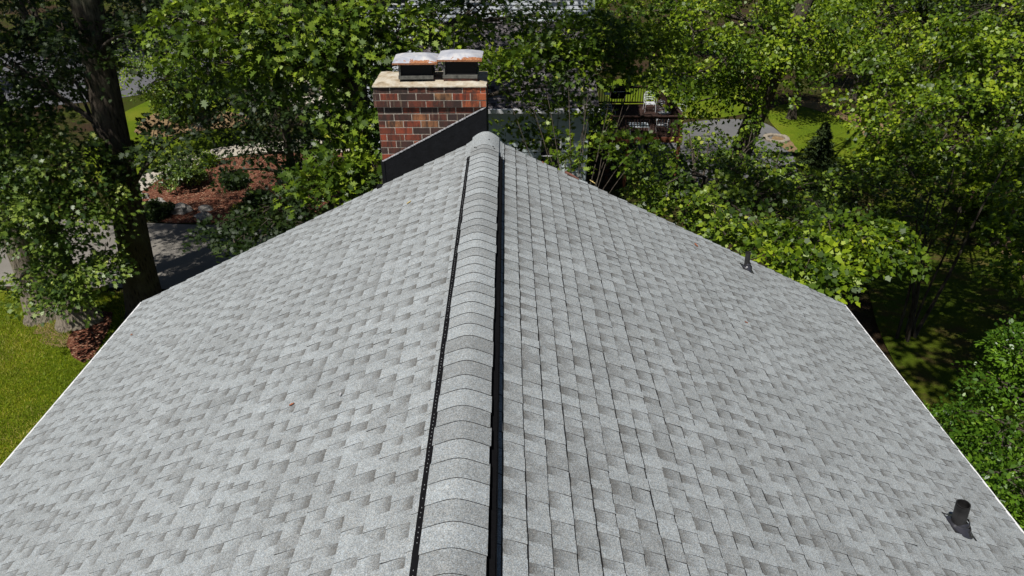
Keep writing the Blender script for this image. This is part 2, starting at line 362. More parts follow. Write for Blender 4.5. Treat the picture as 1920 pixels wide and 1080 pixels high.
# deck sheathing, barge and drip edges
mb = MB()
for s in (-1, 1):
    L, dx, dz, nx, nz = slope(s)
    def P(d, y, n): return (XR+dx*d+nx*n, y, ZR+dz*d+nz*n)
    mb.add([P(0, Y0, -.004), P(0, Y1-.012, -.004), P(L-.01, Y1-.012, -.004), P(L-.01, Y0, -.004), P(0, Y0, -.15), P(0, Y1-.012, -.15), P(L-.01, Y1-.012, -.15), P(L-.01, Y0, -.15)],
           [(0, 1, 2, 3), (4, 7, 6, 5), (0, 4, 5, 1), (2, 6, 7, 3), (1, 5, 6, 2), (0, 3, 7, 4)])
mb.build('roof_deck', M_flash, house)
for s in (-1, 1):
    xe, ze = (XL, ZL) if s < 0 else (XRT, ZRT); mb = MB(); y = Y0
    while y < Y1-.02:
        ye = min(y+3.03, Y1-.003); k = random.uniform(-.002, .003)
        mb.box(*sorted((xe-s*.03, xe+s*(.032+k))), y, ye-.002, ze-.020, ze-.008+k*.5); mb.box(*sorted((xe+s*(.008+k), xe+s*(.012+k))), y, ye-.002, ze-.09, ze-.020); y = ye
        if y < Y1-.1: mb.box(*sorted((xe-s*.02, xe+s*.030)), y-.045, y+.02, ze-.022, ze-.004)
    mb.build('drip_edge', M_white, house)
    mb = MB(); mb.box(*sorted((xe-s*.02, xe-s*.045)), Y0, Y1-.02, ze-.22, ze-.03); mb.build('fascia', M_white, house)
    mb = MB(); mb.box(*sorted((xe-s*.05, xe-s*.36)), Y0, Y1-.2, ze-.20, ze-.17); mb.build('soffit', M_white, house)
mb = MB()   # rake boards
for s in (-1, 1):
    L, dx, dz, nx, nz = slope(s)
    def P(d, y, n): return (XR+dx*d+nx*n, y, ZR+dz*d+nz*n)
    vs = [P(d, y, n) for d in (.0, L-.02) for y in (Y1-.010, Y1-.002) for n in (-.18, -.012)]
    mb.add(vs, [(0, 1, 3, 2), (4, 6, 7, 5), (0, 4, 5, 1), (2, 3, 7, 6), (0, 2, 6, 4), (1, 5, 7, 3)])
mb.build('rake_board', M_white, house)
mb = MB(); xa, xb = XL+.36, XRT-.36
mb.box(xa, xb, Y0+.2, Y1-.25, .3, ZL-.2); mb.add([(xa, Y1-.25, ZL-.2), (xb, Y1-.25, ZL-.2), (XR, Y1-.25, ZR-.2)], [(0, 1, 2)])
mb.build('wall', M_sid2, house)
mb = MB(); mb.box(xa+.02, xb-.02, Y0+.22, Y1-.27, -1, .3); mb.build('foundation', M_mortar, house)
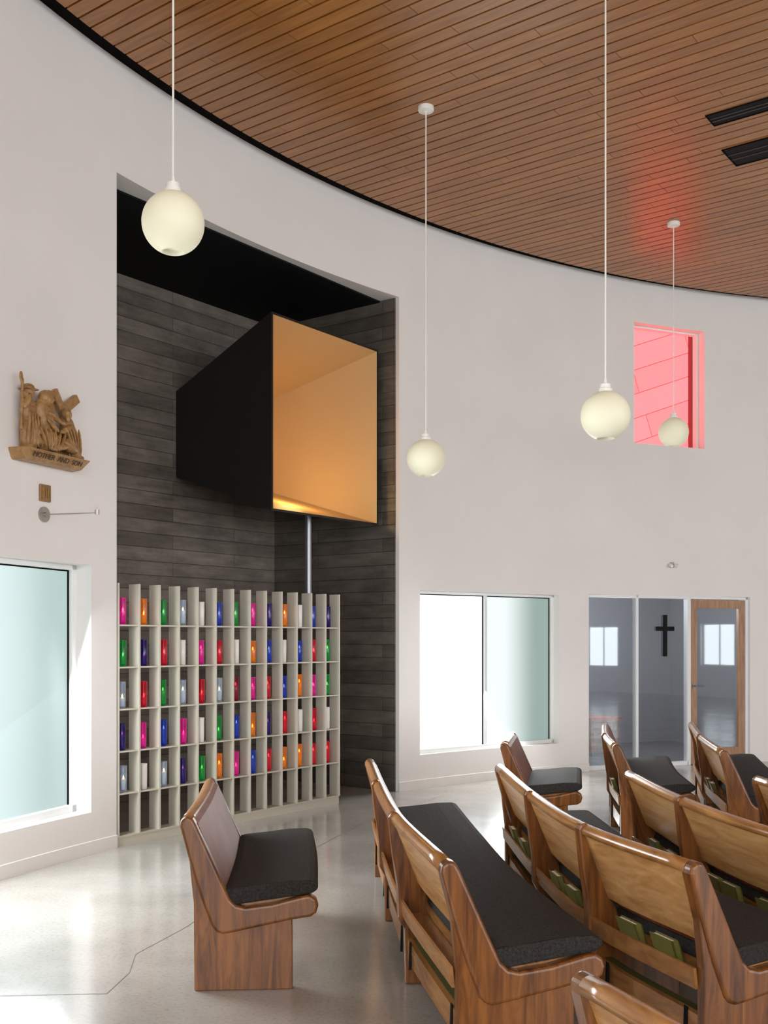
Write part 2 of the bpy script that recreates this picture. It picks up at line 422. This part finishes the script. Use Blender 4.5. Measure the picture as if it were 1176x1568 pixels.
# square window with pink scoop
m_pink,nt,b=newmat('pink_glow_scoop_panels');N=nt.nodes;L=nt.links
tc=N.new('ShaderNodeTexCoord');mp=N.new('ShaderNodeMapping')
sp=N.new('ShaderNodeSeparateXYZ');cb=N.new('ShaderNodeCombineXYZ');L.new(tc.outputs['Object'],sp.inputs[0])
L.new(sp.outputs['X'],cb.inputs['X']);L.new(sp.outputs['Z'],cb.inputs['Y'])
mp.inputs['Rotation'].default_value=(0,0,math.radians(-20));L.new(cb.outputs[0],mp.inputs['Vector'])
br=N.new('ShaderNodeTexBrick');br.inputs['Scale'].default_value=1;br.inputs['Brick Width'].default_value=1.9;br.inputs['Row Height'].default_value=.29;br.inputs['Mortar Size'].default_value=.005
br.inputs['Color1'].default_value=(1,.125,.135,1);br.inputs['Color2'].default_value=(1,.15,.16,1);br.inputs['Mortar'].default_value=(.22,.045,.045,1)
L.new(mp.outputs[0],br.inputs['Vector']);L.new(br.outputs['Color'],b.inputs['Emission Color']);b.inputs['Emission Strength'].default_value=2.2  # outdoor light on the red panel put in as emission
b.inputs['Base Color'].default_value=(.2,.05,.05,1)
par,M,w=window('window_3',*ops['sq'],[],[m_black],rec=.16,fw=.03,gasket=False)
for o in list(par.children):
    if o.name.startswith('glass'): bpy.data.objects.remove(o)
box('glow_scoop_panel',-.1,w+.1,.13,.16,3.9,5.7,m_pink,par,M)
m_redr=plain('red_reveal',(.25,.05,.045),.5)
boxes('scoop_sides',[(-.14,-.1,.06,.16,3.9,5.7),(w-.034,w+.03,.055,.13,3.9,5.7),(-.1,w+.1,.09,.16,3.86,3.9),(-.1,w+.1,.09,.16,5.7,5.74)],m_redr,par,M)

# ---------------- door unit + vestibule ----------------
glass=bpy.data.materials.new('tinted_glass');glass.use_nodes=True;nt=glass.node_tree;N=nt.nodes;L=nt.links
N.remove(N['Principled BSDF']);tr=N.new('ShaderNodeBsdfTransparent');tr.inputs[0].default_value=(.76,.79,.82,1)
gl=N.new('ShaderNodeBsdfGlossy');gl.inputs['Roughness'].default_value=.02;gl.inputs['Color'].default_value=(.85,.9,.95,1)
mxs=N.new('ShaderNodeMixShader');mxs.inputs[0].default_value=.14
L.new(tr.outputs[0],mxs.inputs[1]);L.new(gl.outputs[0],mxs.inputs[2]);L.new(mxs.outputs[0],N['Material Output'].inputs[0])
a=pol(ops['door'][0],R+.07);b_=pol(ops['door'][1],R+.07);w=(b_-a).length;M=frameM(a,b_-a);z1=2.14
def local_x(px,yl):
    u=(b_-a).normalized(); o_=a+Vector((-u.y,u.x))*yl; s=(px-CX)/F
    return (s*o_.y-o_.x)/(u.x-s*u.y)
par=empty('window_4',(a.x,a.y,0))
x1=w*.30;x2=w*.615;fw=.035
boxes('frame',[(0,fw,-.03,.05,0,z1),(x1-fw/2,x1+fw/2,-.03,.05,0,z1),(x2-fw/2,x2+fw/2,-.03,.05,0,z1),(0,x2,-.03,.05,z1-fw,z1),(0,x2,-.03,.05,.0,.05)],m_trimw,par,M,bevel=.003)
def pane(name,x0,x1,z0,z1,par):
    mk(name,[(x0,.0,z0),(x1,.0,z0),(x1,.0,z1),(x0,.0,z1)],[(0,1,2,3)],glass,par,M)
pane('glass_1',fw,x1-fw/2,.05,z1-fw,par); pane('glass_2',x1+fw/2,x2-fw/2,.05,z1-fw,par)
q=M@Vector((x2+.3,0,0))
par=empty('door_1',(q.x,q.y,0))
boxes('frame',[(x2+fw/2,x2+fw,-.03,.05,0,z1),(w-.045,w,-.03,.05,0,z1),(x2+fw/2,w,-.03,.05,z1-.035,z1)],m_trimw,par,M,bevel=.003)
d0=x2+fw+.005;d1=w-.05
boxes('leaf',[(d0,d0+.10,-.02,.025,.01,z1-.04),(d1-.10,d1,-.02,.025,.01,z1-.04),(d0+.1,d1-.1,-.02,.025,z1-.15,z1-.04),(d0+.1,d1-.1,-.02,.025,.01,.2)],m_doorw,par,M,bevel=.003)
pane('glass',d0+.1,d1-.1,.2,z1-.15,par)
def ltube(nm,p,q_,r,mat,par): return tube(nm,M@Vector(p),M@Vector(q_),r,mat,par,16)
ltube('handle_spindle',(d0+.05,-.02,1.0),(d0+.05,-.07,1.0),.012,m_steel,par)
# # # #
▶ Work to be completed
Your task is to retype all the entries exactly and leave out any pictures.

▶ Solution to this exercise
Keep writing the Blender script for this image. This is part 2, starting at line 362. More parts follow. Write for Blender 4.5. Treat the picture as 1920 pixels wide and 1080 pixels high.
# deck sheathing, barge and drip edges
mb = MB()
for s in (-1, 1):
    L, dx, dz, nx, nz = slope(s)
    def P(d, y, n): return (XR+dx*d+nx*n, y, ZR+dz*d+nz*n)
    mb.add([P(0, Y0, -.004), P(0, Y1-.012, -.004), P(L-.01, Y1-.012, -.004), P(L-.01, Y0, -.004), P(0, Y0, -.15), P(0, Y1-.012, -.15), P(L-.01, Y1-.012, -.15), P(L-.01, Y0, -.15)],
           [(0, 1, 2, 3), (4, 7, 6, 5), (0, 4, 5, 1), (2, 6, 7, 3), (1, 5, 6, 2), (0, 3, 7, 4)])
mb.build('roof_deck', M_flash, house)
for s in (-1, 1):
    xe, ze = (XL, ZL) if s < 0 else (XRT, ZRT); mb = MB(); y = Y0
    while y < Y1-.02:
        ye = min(y+3.03, Y1-.003); k = random.uniform(-.002, .003)
        mb.box(*sorted((xe-s*.03, xe+s*(.032+k))), y, ye-.002, ze-.020, ze-.008+k*.5); mb.box(*sorted((xe+s*(.008+k), xe+s*(.012+k))), y, ye-.002, ze-.09, ze-.020); y = ye
        if y < Y1-.1: mb.box(*sorted((xe-s*.02, xe+s*.030)), y-.045, y+.02, ze-.022, ze-.004)
    mb.build('drip_edge', M_white, house)
    mb = MB(); mb.box(*sorted((xe-s*.02, xe-s*.045)), Y0, Y1-.02, ze-.22, ze-.03); mb.build('fascia', M_white, house)
    mb = MB(); mb.box(*sorted((xe-s*.05, xe-s*.36)), Y0, Y1-.2, ze-.20, ze-.17); mb.build('soffit', M_white, house)
mb = MB()   # rake boards
for s in (-1, 1):
    L, dx, dz, nx, nz = slope(s)
    def P(d, y, n): return (XR+dx*d+nx*n, y, ZR+dz*d+nz*n)
    vs = [P(d, y, n) for d in (.0, L-.02) for y in (Y1-.010, Y1-.002) for n in (-.18, -.012)]
    mb.add(vs, [(0, 1, 3, 2), (4, 6, 7, 5), (0, 4, 5, 1), (2, 3, 7, 6), (0, 2, 6, 4), (1, 5, 7, 3)])
mb.build('rake_board', M_white, house)
mb = MB(); xa, xb = XL+.36, XRT-.36
mb.box(xa, xb, Y0+.2, Y1-.25, .3, ZL-.2); mb.add([(xa, Y1-.25, ZL-.2), (xb, Y1-.25, ZL-.2), (XR, Y1-.25, ZR-.2)], [(0, 1, 2)])
mb.build('wall', M_sid2, house)
mb = MB(); mb.box(xa+.02, xb-.02, Y0+.22, Y1-.27, -1, .3); mb.build('foundation', M_mortar, house)
Write part 2 of the bpy script that recreates this picture. It picks up at line 422. This part finishes the script. Use Blender 4.5. Measure the picture as if it were 1176x1568 pixels.
# square window with pink scoop
m_pink,nt,b=newmat('pink_glow_scoop_panels');N=nt.nodes;L=nt.links
tc=N.new('ShaderNodeTexCoord');mp=N.new('ShaderNodeMapping')
sp=N.new('ShaderNodeSeparateXYZ');cb=N.new('ShaderNodeCombineXYZ');L.new(tc.outputs['Object'],sp.inputs[0])
L.new(sp.outputs['X'],cb.inputs['X']);L.new(sp.outputs['Z'],cb.inputs['Y'])
mp.inputs['Rotation'].default_value=(0,0,math.radians(-20));L.new(cb.outputs[0],mp.inputs['Vector'])
br=N.new('ShaderNodeTexBrick');br.inputs['Scale'].default_value=1;br.inputs['Brick Width'].default_value=1.9;br.inputs['Row Height'].default_value=.29;br.inputs['Mortar Size'].default_value=.005
br.inputs['Color1'].default_value=(1,.125,.135,1);br.inputs['Color2'].default_value=(1,.15,.16,1);br.inputs['Mortar'].default_value=(.22,.045,.045,1)
L.new(mp.outputs[0],br.inputs['Vector']);L.new(br.outputs['Color'],b.inputs['Emission Color']);b.inputs['Emission Strength'].default_value=2.2  # outdoor light on the red panel put in as emission
b.inputs['Base Color'].default_value=(.2,.05,.05,1)
par,M,w=window('window_3',*ops['sq'],[],[m_black],rec=.16,fw=.03,gasket=False)
for o in list(par.children):
    if o.name.startswith('glass'): bpy.data.objects.remove(o)
box('glow_scoop_panel',-.1,w+.1,.13,.16,3.9,5.7,m_pink,par,M)
m_redr=plain('red_reveal',(.25,.05,.045),.5)
boxes('scoop_sides',[(-.14,-.1,.06,.16,3.9,5.7),(w-.034,w+.03,.055,.13,3.9,5.7),(-.1,w+.1,.09,.16,3.86,3.9),(-.1,w+.1,.09,.16,5.7,5.74)],m_redr,par,M)

# ---------------- door unit + vestibule ----------------
glass=bpy.data.materials.new('tinted_glass');glass.use_nodes=True;nt=glass.node_tree;N=nt.nodes;L=nt.links
N.remove(N['Principled BSDF']);tr=N.new('ShaderNodeBsdfTransparent');tr.inputs[0].default_value=(.76,.79,.82,1)
gl=N.new('ShaderNodeBsdfGlossy');gl.inputs['Roughness'].default_value=.02;gl.inputs['Color'].default_value=(.85,.9,.95,1)
mxs=N.new('ShaderNodeMixShader');mxs.inputs[0].default_value=.14
L.new(tr.outputs[0],mxs.inputs[1]);L.new(gl.outputs[0],mxs.inputs[2]);L.new(mxs.outputs[0],N['Material Output'].inputs[0])
a=pol(ops['door'][0],R+.07);b_=pol(ops['door'][1],R+.07);w=(b_-a).length;M=frameM(a,b_-a);z1=2.14
def local_x(px,yl):
    u=(b_-a).normalized(); o_=a+Vector((-u.y,u.x))*yl; s=(px-CX)/F
    return (s*o_.y-o_.x)/(u.x-s*u.y)
par=empty('window_4',(a.x,a.y,0))
x1=w*.30;x2=w*.615;fw=.035
boxes('frame',[(0,fw,-.03,.05,0,z1),(x1-fw/2,x1+fw/2,-.03,.05,0,z1),(x2-fw/2,x2+fw/2,-.03,.05,0,z1),(0,x2,-.03,.05,z1-fw,z1),(0,x2,-.03,.05,.0,.05)],m_trimw,par,M,bevel=.003)
def pane(name,x0,x1,z0,z1,par):
    mk(name,[(x0,.0,z0),(x1,.0,z0),(x1,.0,z1),(x0,.0,z1)],[(0,1,2,3)],glass,par,M)
pane('glass_1',fw,x1-fw/2,.05,z1-fw,par); pane('glass_2',x1+fw/2,x2-fw/2,.05,z1-fw,par)
q=M@Vector((x2+.3,0,0))
par=empty('door_1',(q.x,q.y,0))
boxes('frame',[(x2+fw/2,x2+fw,-.03,.05,0,z1),(w-.045,w,-.03,.05,0,z1),(x2+fw/2,w,-.03,.05,z1-.035,z1)],m_trimw,par,M,bevel=.003)
d0=x2+fw+.005;d1=w-.05
boxes('leaf',[(d0,d0+.10,-.02,.025,.01,z1-.04),(d1-.10,d1,-.02,.025,.01,z1-.04),(d0+.1,d1-.1,-.02,.025,z1-.15,z1-.04),(d0+.1,d1-.1,-.02,.025,.01,.2)],m_doorw,par,M,bevel=.003)
pane('glass',d0+.1,d1-.1,.2,z1-.15,par)
def ltube(nm,p,q_,r,mat,par): return tube(nm,M@Vector(p),M@Vector(q_),r,mat,par,16)
ltube('handle_spindle',(d0+.05,-.02,1.0),(d0+.05,-.07,1.0),.012,m_steel,par)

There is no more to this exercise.